Skip to main content

Microsoft's Edge May Track Your Private Browsing

Microsoft has taken heat lately for pushing Windows 10 on users of older versions of Windows, and for allegedly using Windows 10 to collect personal information about its users. Now, it appears that Edge, the default Web browser in Windows 10, may be storing browsing history even in its private mode.

This discovery was detailed in an October posting by forensic examiner Ashish Singh in the Forensic Focus trade website. Singh wrote that Edge’s InPrivate mode stored browsing history in the browser’s WebCache file, and used flags that marked whether  normal browsing or InPrivate was used to visit a particular site.

MORE: Windows 10: Full Review

This may be a result of Edge’s use of WebCache data to restore user browsing sessions in the case of a sudden crash, despite the fact that InPrivate browsing sessions should not be logged.

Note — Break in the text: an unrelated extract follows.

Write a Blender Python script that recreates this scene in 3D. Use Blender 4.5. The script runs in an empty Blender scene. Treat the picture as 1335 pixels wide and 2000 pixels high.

Asked about this situation by The Verge, a Microsoft spokesman said the company "recently became aware of a report that claims InPrivate tabs are not working as designed," adding that "we are committed to resolving this as quickly as possible." 

For now, if you really want to browse the Web without leaving tracks, you could use Mozilla Firefox or Google Chrome, which have private modes that do not record browsing history. If you want to block Edge entirely, instructions on the Ghacks website show you how.